Reproduce the listing below word for word, with no pictures.

[Start of Information supplied]

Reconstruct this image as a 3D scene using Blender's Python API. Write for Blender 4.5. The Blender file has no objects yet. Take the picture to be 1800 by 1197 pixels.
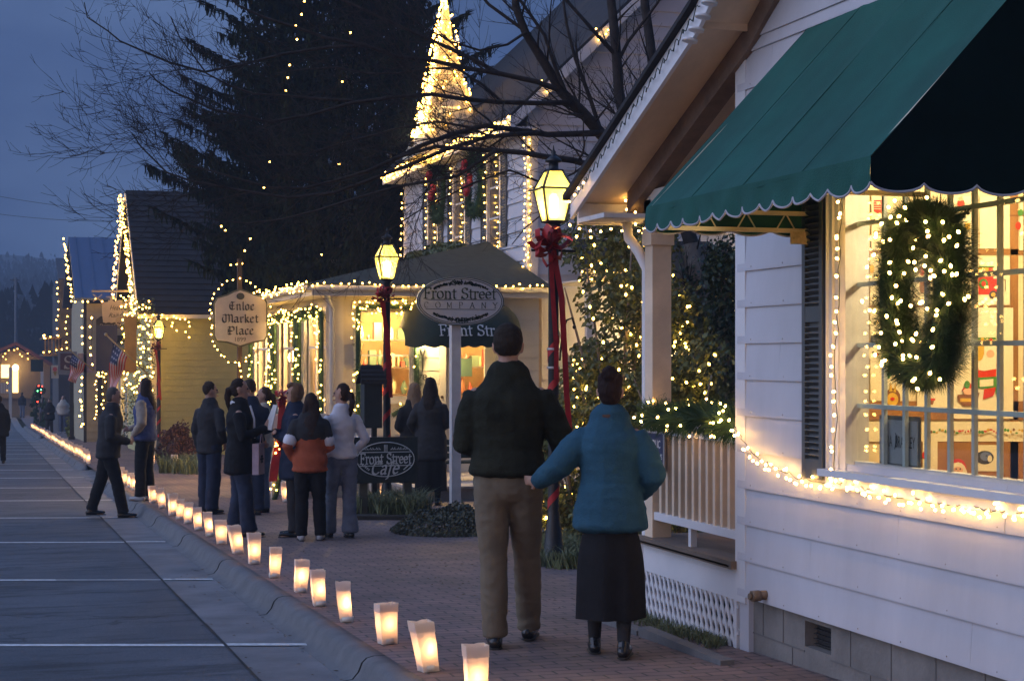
import bpy, bmesh, math, random
from mathutils import Vector, Matrix, noise
rad = math.radians
random.seed(7)
C = bpy.context.scene
COL = C.collection
# ------------------------------------------------------------------ camera, world, light, exposure
TH = math.atan(920/3000); S_, C_ = math.sin(TH), math.cos(TH); CZ = 1.48
cam = bpy.data.cameras.new('camera'); camo = bpy.data.objects.new('camera', cam); COL.objects.link(camo)
camo.location = (0, 0, CZ); camo.rotation_euler = (rad(90), 0, -TH)
cam.sensor_width = 36; cam.lens = 36*3000/1800; cam.shift_y = 29.5/1800
cam.clip_start = .1; cam.clip_end = 6000
C.camera = camo
C.render.engine = 'CYCLES'
C.cycles.use_denoising = True
C.cycles.max_bounces = 6; C.cycles.diffuse_bounces = 3; C.cycles.glossy_bounces = 3
C.cycles.transmission_bounces = 5; C.cycles.transparent_max_bounces = 12
C.cycles.caustics_reflective = False; C.cycles.caustics_refractive = False
C.cycles.sample_clamp_indirect = 4
C.view_settings.view_transform = 'Standard'; C.view_settings.look = 'None'
C.view_settings.exposure = .32; C.view_settings.gamma = 1
W = bpy.data.worlds.new('World'); C.world = W; W.use_nodes = True
def build_world():
    nt = W.node_tree; nt.nodes.clear(); N = nt.nodes.new; L = nt.links.new
    out = N('ShaderNodeOutputWorld'); bg = N('ShaderNodeBackground'); L(bg.outputs[0], out.inputs[0])
    tc = N('ShaderNodeTexCoord'); sep = N('ShaderNodeSeparateXYZ'); L(tc.outputs['Generated'], sep.inputs[0])
    sky = N('ShaderNodeTexSky'); sky.sky_type = 'NISHITA'; sky.sun_disc = False
    sky.sun_elevation = rad(1.0); sky.sun_rotation = rad(215); sky.air_density = 1.0; sky.ozone_density = 3.0; sky.dust_density = .6
    hs = N('ShaderNodeMixRGB'); hs.blend_type = 'MULTIPLY'; hs.inputs[0].default_value = 1
    L(sky.outputs[0], hs.inputs[1])
    bk = N('ShaderNodeMapRange'); bk.inputs['From Min'].default_value = -.75; bk.inputs['From Max'].default_value = .1; bk.inputs['To Min'].default_value = .45; bk.inputs['To Max'].default_value = 1; L(sep.outputs['Y'], bk.inputs[0]); hs.inputs[2].default_value = (.84, .90, 1.04, 1)
    # misty dusk blue low over the mountains, streaked with cloud
    mp = N('ShaderNodeMapping'); mp.inputs['Scale'].default_value = (1.0, 1.0, 2.6); mp.inputs['Rotation'].default_value = (0, rad(24), 0)
    L(tc.outputs['Generated'], mp.inputs[0])
    n1 = N('ShaderNodeTexNoise'); n1.inputs['Scale'].default_value = 5.5; n1.inputs['Detail'].default_value = 5; n1.inputs['Roughness'].default_value = .5
    L(mp.outputs[0], n1.inputs[0])
    cr = N('ShaderNodeValToRGB'); e = cr.color_ramp.elements
    e[0].position = .36; e[0].color = (.016, .036, .100, 1); e[1].position = .66; e[1].color = (.082, .130, .245, 1)
    L(n1.outputs[0], cr.inputs[0])
    # forward sector and low: mist colour; elsewhere the Nishita dusk sky
    mr = N('ShaderNodeMapRange'); mr.inputs['From Min'].default_value = .22; mr.inputs['From Max'].default_value = .55
    mr.interpolation_type = 'SMOOTHSTEP'; L(sep.outputs['Z'], mr.inputs[0])
    mr2 = N('ShaderNodeMapRange'); mr2.inputs['From Min'].default_value = -.10; mr2.inputs['From Max'].default_value = -.5
    mr2.interpolation_type = 'SMOOTHSTEP'; L(sep.outputs['X'], mr2.inputs[0])
    mx = N('ShaderNodeMath'); mx.operation = 'MAXIMUM'; L(mr.outputs[0], mx.inputs[0]); L(mr2.outputs[0], mx.inputs[1])
    mix = N('ShaderNodeMixRGB'); L(mx.outputs[0], mix.inputs[0]); L(cr.outputs[0], mix.inputs[1]); L(hs.outputs[0], mix.inputs[2])
    L(mix.outputs[0], bg.inputs['Color']); L(bk.outputs[0], bg.inputs['Strength'])
    W.cycles_visibility.camera = True
build_world()
sun = bpy.data.lights.new('dusk_glow', 'SUN'); sun.energy = 1.5; sun.angle = rad(70); sun.color = (.74, .76, 1.0)
suno = bpy.data.objects.new('dusk_glow', sun); COL.objects.link(suno)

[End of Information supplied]

Full output:
Reconstruct this image as a 3D scene using Blender's Python API. Write for Blender 4.5. The Blender file has no objects yet. Take the picture to be 1800 by 1197 pixels.
import bpy, bmesh, math, random
from mathutils import Vector, Matrix, noise
rad = math.radians
random.seed(7)
C = bpy.context.scene
COL = C.collection
# ------------------------------------------------------------------ camera, world, light, exposure
TH = math.atan(920/3000); S_, C_ = math.sin(TH), math.cos(TH); CZ = 1.48
cam = bpy.data.cameras.new('camera'); camo = bpy.data.objects.new('camera', cam); COL.objects.link(camo)
camo.location = (0, 0, CZ); camo.rotation_euler = (rad(90), 0, -TH)
cam.sensor_width = 36; cam.lens = 36*3000/1800; cam.shift_y = 29.5/1800
cam.clip_start = .1; cam.clip_end = 6000
C.camera = camo
C.render.engine = 'CYCLES'
C.cycles.use_denoising = True
C.cycles.max_bounces = 6; C.cycles.diffuse_bounces = 3; C.cycles.glossy_bounces = 3
C.cycles.transmission_bounces = 5; C.cycles.transparent_max_bounces = 12
C.cycles.caustics_reflective = False; C.cycles.caustics_refractive = False
C.cycles.sample_clamp_indirect = 4
C.view_settings.view_transform = 'Standard'; C.view_settings.look = 'None'
C.view_settings.exposure = .32; C.view_settings.gamma = 1
W = bpy.data.worlds.new('World'); C.world = W; W.use_nodes = True
def build_world():
    nt = W.node_tree; nt.nodes.clear(); N = nt.nodes.new; L = nt.links.new
    out = N('ShaderNodeOutputWorld'); bg = N('ShaderNodeBackground'); L(bg.outputs[0], out.inputs[0])
    tc = N('ShaderNodeTexCoord'); sep = N('ShaderNodeSeparateXYZ'); L(tc.outputs['Generated'], sep.inputs[0])
    sky = N('ShaderNodeTexSky'); sky.sky_type = 'NISHITA'; sky.sun_disc = False
    sky.sun_elevation = rad(1.0); sky.sun_rotation = rad(215); sky.air_density = 1.0; sky.ozone_density = 3.0; sky.dust_density = .6
    hs = N('ShaderNodeMixRGB'); hs.blend_type = 'MULTIPLY'; hs.inputs[0].default_value = 1
    L(sky.outputs[0], hs.inputs[1])
    bk = N('ShaderNodeMapRange'); bk.inputs['From Min'].default_value = -.75; bk.inputs['From Max'].default_value = .1; bk.inputs['To Min'].default_value = .45; bk.inputs['To Max'].default_value = 1; L(sep.outputs['Y'], bk.inputs[0]); hs.inputs[2].default_value = (.84, .90, 1.04, 1)
    # misty dusk blue low over the mountains, streaked with cloud
    mp = N('ShaderNodeMapping'); mp.inputs['Scale'].default_value = (1.0, 1.0, 2.6); mp.inputs['Rotation'].default_value = (0, rad(24), 0)
    L(tc.outputs['Generated'], mp.inputs[0])
    n1 = N('ShaderNodeTexNoise'); n1.inputs['Scale'].default_value = 5.5; n1.inputs['Detail'].default_value = 5; n1.inputs['Roughness'].default_value = .5
    L(mp.outputs[0], n1.inputs[0])
    cr = N('ShaderNodeValToRGB'); e = cr.color_ramp.elements
    e[0].position = .36; e[0].color = (.016, .036, .100, 1); e[1].position = .66; e[1].color = (.082, .130, .245, 1)
    L(n1.outputs[0], cr.inputs[0])
    # forward sector and low: mist colour; elsewhere the Nishita dusk sky
    mr = N('ShaderNodeMapRange'); mr.inputs['From Min'].default_value = .22; mr.inputs['From Max'].default_value = .55
    mr.interpolation_type = 'SMOOTHSTEP'; L(sep.outputs['Z'], mr.inputs[0])
    mr2 = N('ShaderNodeMapRange'); mr2.inputs['From Min'].default_value = -.10; mr2.inputs['From Max'].default_value = -.5
    mr2.interpolation_type = 'SMOOTHSTEP'; L(sep.outputs['X'], mr2.inputs[0])
    mx = N('ShaderNodeMath'); mx.operation = 'MAXIMUM'; L(mr.outputs[0], mx.inputs[0]); L(mr2.outputs[0], mx.inputs[1])
    mix = N('ShaderNodeMixRGB'); L(mx.outputs[0], mix.inputs[0]); L(cr.outputs[0], mix.inputs[1]); L(hs.outputs[0], mix.inputs[2])
    L(mix.outputs[0], bg.inputs['Color']); L(bk.outputs[0], bg.inputs['Strength'])
    W.cycles_visibility.camera = True
build_world()
sun = bpy.data.lights.new('dusk_glow', 'SUN'); sun.energy = 1.5; sun.angle = rad(70); sun.color = (.74, .76, 1.0)
suno = bpy.data.objects.new('dusk_glow', sun); COL.objects.link(suno)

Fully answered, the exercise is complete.